PRECISE REDUCTION OF VAPOR/LIQUID EQUILIBRIUM DATA BY MOLECULARLY-INSPIRED EXPRESSIONS FOR THE EXCESS GIBBS ENERGY (CHEMICAL THEORY)

A set of molecularly-inspired expressions for the excess Gibbs energy (G('E)) suitable for precise reduction of vapor/liquid equilibrium (VLE) data is described. The expressions comprise three distinct terms, representing enthalpic, entropic and chemical effects, respectively. Several options are available for each term; by selecting different combinations of terms (the "menu" approach), sets of expressions for G('E) are developed with adequate flexibility for precise data reduction. Candidates for the enthalpic term include modified regular-solution theory, the enthalpic portion of the Wilson equation, and the expressions for H('E) implied by either the van der Waals equation of state (EOS) or the Redlich-Kwong EOS. Either the Flory-Huggins equation or the Guggenheim equation represents entropic effects.
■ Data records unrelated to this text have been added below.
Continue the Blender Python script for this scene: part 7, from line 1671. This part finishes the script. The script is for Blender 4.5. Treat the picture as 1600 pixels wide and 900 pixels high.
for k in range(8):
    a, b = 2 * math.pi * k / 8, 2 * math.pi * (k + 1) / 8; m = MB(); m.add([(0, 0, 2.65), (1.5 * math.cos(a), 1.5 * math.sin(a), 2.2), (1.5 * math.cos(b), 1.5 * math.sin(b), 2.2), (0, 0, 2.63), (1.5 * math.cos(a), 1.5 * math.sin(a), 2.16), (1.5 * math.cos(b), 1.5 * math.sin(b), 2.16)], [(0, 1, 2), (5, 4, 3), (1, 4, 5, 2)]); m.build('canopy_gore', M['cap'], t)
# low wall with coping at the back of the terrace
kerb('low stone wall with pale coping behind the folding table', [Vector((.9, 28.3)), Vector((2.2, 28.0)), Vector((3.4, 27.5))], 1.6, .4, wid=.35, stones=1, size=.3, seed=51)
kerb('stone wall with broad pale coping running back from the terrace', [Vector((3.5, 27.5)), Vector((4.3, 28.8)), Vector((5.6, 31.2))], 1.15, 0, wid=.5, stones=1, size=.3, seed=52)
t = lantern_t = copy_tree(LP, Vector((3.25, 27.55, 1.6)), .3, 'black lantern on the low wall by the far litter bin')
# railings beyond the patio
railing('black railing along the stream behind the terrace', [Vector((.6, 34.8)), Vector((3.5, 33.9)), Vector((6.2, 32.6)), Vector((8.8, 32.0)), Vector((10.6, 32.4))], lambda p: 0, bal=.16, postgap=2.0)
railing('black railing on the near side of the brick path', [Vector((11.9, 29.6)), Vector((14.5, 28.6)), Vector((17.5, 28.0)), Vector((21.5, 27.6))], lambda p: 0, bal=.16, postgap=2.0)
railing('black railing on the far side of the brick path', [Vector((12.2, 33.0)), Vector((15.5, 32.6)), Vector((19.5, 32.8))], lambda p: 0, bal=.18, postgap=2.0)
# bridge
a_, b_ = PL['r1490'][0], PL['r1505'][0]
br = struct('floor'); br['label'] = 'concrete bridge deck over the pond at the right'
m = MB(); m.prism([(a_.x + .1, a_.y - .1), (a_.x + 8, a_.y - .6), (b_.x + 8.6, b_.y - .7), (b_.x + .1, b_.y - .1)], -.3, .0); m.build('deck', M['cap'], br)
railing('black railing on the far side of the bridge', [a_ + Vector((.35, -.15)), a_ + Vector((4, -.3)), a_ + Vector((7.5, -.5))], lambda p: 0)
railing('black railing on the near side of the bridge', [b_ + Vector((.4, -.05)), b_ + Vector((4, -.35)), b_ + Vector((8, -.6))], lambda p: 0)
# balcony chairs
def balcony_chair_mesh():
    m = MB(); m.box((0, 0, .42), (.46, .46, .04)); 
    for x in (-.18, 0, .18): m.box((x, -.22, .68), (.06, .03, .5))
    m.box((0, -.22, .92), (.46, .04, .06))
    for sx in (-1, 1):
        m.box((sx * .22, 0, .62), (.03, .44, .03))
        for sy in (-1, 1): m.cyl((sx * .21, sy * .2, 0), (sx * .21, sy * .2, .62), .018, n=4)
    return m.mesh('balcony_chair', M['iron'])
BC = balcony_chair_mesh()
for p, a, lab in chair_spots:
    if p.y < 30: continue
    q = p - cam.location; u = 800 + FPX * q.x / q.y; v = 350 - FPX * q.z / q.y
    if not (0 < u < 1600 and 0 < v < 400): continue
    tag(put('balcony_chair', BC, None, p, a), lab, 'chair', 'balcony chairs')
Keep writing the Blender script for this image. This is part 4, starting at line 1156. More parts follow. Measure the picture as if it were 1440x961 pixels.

Chemical theory provides expressions for contributions to G('E) from specific interactions like hydrogen-bonding.; VLE data from 56 binary systems are reduced using our set of expressions for G('E); 37 systems are represented to within the estimated experimental error contained in the data. Guidelines for choosing an appropriate combination of terms to reduce data for a particular type of system are presented. The physical significance of the resulting parameter values is also considered.; The quality of the correlations obtained by regressing ten sets of ternary VLE data is not as good as that obtained for the binary system. When the adjustable parameters are determined solely from data for the constituent binaries, the expressions for G('E) predict ternary mixture behavior with reasonable accuracy, compared to rival procedures.; Data for the heats-of-mixing of ten binary systems are correlated by implied expressions for H('E) with mixed results. However, simultaneous reduction of P-x and H('E) data yields surprisingly good fits of the data and gives parameter values that are physically realistic.; A numerical study on the validity of expressing G('E) as a linear combination of terms is included. The results indicate that such an approximation is poorest when strong physical and chemical interactions exist in the mixture.; Recommendations are presented for future work on this study and on related projects.